**What you should do**
Retype everything from the line that contains "sheet('far_lawn', [(p.x, p.y)" down to the line that contains "mound = site(-9.1, 16.0)", inclusive, without altering or adding anything.

···

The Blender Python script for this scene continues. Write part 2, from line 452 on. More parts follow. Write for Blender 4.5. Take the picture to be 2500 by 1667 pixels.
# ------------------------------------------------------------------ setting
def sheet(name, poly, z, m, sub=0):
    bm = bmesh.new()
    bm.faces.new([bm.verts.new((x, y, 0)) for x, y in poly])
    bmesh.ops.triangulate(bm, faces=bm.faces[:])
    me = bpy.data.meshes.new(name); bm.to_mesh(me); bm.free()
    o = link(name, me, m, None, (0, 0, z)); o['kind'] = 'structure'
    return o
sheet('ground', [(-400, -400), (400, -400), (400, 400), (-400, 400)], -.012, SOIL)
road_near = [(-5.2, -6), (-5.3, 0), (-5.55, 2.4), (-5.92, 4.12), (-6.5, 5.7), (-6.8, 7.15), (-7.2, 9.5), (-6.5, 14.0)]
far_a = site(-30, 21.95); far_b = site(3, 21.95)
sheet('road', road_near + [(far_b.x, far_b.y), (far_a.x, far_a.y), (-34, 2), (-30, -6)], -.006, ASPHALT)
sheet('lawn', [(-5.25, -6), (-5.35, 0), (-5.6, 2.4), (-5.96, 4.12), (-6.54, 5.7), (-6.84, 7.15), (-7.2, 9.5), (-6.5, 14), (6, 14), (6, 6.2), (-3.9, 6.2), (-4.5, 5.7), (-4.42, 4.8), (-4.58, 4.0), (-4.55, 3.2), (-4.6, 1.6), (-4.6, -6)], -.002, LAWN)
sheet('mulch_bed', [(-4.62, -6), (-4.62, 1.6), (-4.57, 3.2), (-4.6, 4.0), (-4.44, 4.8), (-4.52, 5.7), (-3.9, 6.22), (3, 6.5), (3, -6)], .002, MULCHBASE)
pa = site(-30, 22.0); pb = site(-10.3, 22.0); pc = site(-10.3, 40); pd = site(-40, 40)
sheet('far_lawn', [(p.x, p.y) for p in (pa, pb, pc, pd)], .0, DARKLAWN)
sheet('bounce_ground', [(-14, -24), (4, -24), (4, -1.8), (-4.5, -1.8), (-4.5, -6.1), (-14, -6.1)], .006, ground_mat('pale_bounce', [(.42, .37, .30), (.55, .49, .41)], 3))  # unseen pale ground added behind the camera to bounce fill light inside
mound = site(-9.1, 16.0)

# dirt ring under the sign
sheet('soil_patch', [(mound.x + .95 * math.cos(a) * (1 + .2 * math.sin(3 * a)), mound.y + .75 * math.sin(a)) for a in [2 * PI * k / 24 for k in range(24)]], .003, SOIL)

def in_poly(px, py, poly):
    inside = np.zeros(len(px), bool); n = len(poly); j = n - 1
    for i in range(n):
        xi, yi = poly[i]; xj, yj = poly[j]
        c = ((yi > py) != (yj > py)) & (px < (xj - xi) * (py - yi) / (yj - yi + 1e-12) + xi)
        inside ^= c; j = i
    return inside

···

**Full solution**
sheet('far_lawn', [(p.x, p.y) for p in (pa, pb, pc, pd)], .0, DARKLAWN)
sheet('bounce_ground', [(-14, -24), (4, -24), (4, -1.8), (-4.5, -1.8), (-4.5, -6.1), (-14, -6.1)], .006, ground_mat('pale_bounce', [(.42, .37, .30), (.55, .49, .41)], 3))  # unseen pale ground added behind the camera to bounce fill light inside
mound = site(-9.1, 16.0)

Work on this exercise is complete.